Markets fear Bloody Monday

STOCK and bond markets around the world are braced for a wave of selling and price markdowns tomorrow after Wall Street's spectacular 171-point plunge on Friday.

The worst of the US nosedive came late on Friday evening, long after markets closed in London, creating the prospect of a sharp fall as dealers elsewhere in the world scramble to catch up.

The Far East will be tested first. Speaking from Tokyo, Gerard Lyons, chief economist with the Japanese bank DKB International, said: "Undoubtedly the bond market here and the equity market to a lesser extent will be badly hit by the fall on Wall Street."

He said there was "a lot of negative sentiment around", although he believed fears in Japan of a rise in interest rates were misplaced.

In London, the FT-SE 100 index of leading shares could initially fall by more than 100 points, market watchers suggested. Patrick Foley, chief economist at Lloyds TSB, said: "I wouldn't be surprised if the Footsie fell by 2 to 3 per cent first thing, and perhaps ended the day 1 per cent down, but that really is gazing into a crystal ball."

Ian Harwood, head of strategy at Kleinwort Benson Securities, said: "Obviously markets worldwide are going to be intensely nervous on Monday. I think bond and share prices will be marked sharply down, but I don't think it's another 1987. It is all driven by the US bond market, which seems to be in a state of funk."

The FT-SE 100 fell 47.9 points to 3,710.3 on Friday, despite the positive news of a quarter-point cut in base rates. Most of the fall on Wall Street came after London markets closed. The 171.24 collapse in the Dow Jones Industrial Average to 5,470.45 left Wall Street reeling. It was triggered by news of much stronger than expected February jobs figures - virtually ruling out any further cuts in US interest rates for the next few months.

"People are in something of a shock," remarked James Solloway, research director at the US consultancy Argus Research, after the close of markets on Friday.

The US bond market fared even worse, with the price of the benchmark 30-year Treasury bonds down a stunning 33/32 and the yield up from 6.46 per cent on Thursday's close to 6.72 per cent. It was the worst single- day fall in bond prices since August 1990, when Iraq invaded Kuwait.

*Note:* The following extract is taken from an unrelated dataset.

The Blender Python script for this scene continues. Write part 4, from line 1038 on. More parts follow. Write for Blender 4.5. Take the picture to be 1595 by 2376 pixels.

While few analysts on Wall Street expect the crisis to repeat itself on anything like the same scale, the echoes of 1987 are uncanny. That crash came on a Monday with a dramatic 508-point slide on the Dow Industrial Average; it had been presaged by a miserable Friday, which entered a loss of 108 points.

Indeed, this Friday's sell-offs of stocks was the third most dramatic in Wall Street history.

Those anxious to preserve some perspective - and discourage panic - quickly noted, however, that in percentage terms, Friday was really only a blip. The decline in stocks represented barely more than 3 per cent of the market as a whole, whereas the 1987 collapse was of 22.6 per cent.

Still, many US analysts speculated that Friday may have signalled the beginning of a serious correction in the market that may take it down a full 10 per cent over the next few days before buyers are able to regain the upper hand.

"It was long overdue for a correction, and we're getting it," suggested Bill Raffert, a technical analyst at Smith Barney.

Not everyone was convinced the losing streak would continue, however. "I think the market today [Friday] was a prelude to nothing," insisted David Alger of the Fred Alger Management.

"It was just a knee-jerk reaction, and on Monday we will see the market going up again."

The Japanese authorities were this weekend playing down the significance of the Wall Street fall. The newspaper Nihon Keizai Shimbun reported a Finance Ministry official saying that "this sort of fall will probably not have a big effect on Japan".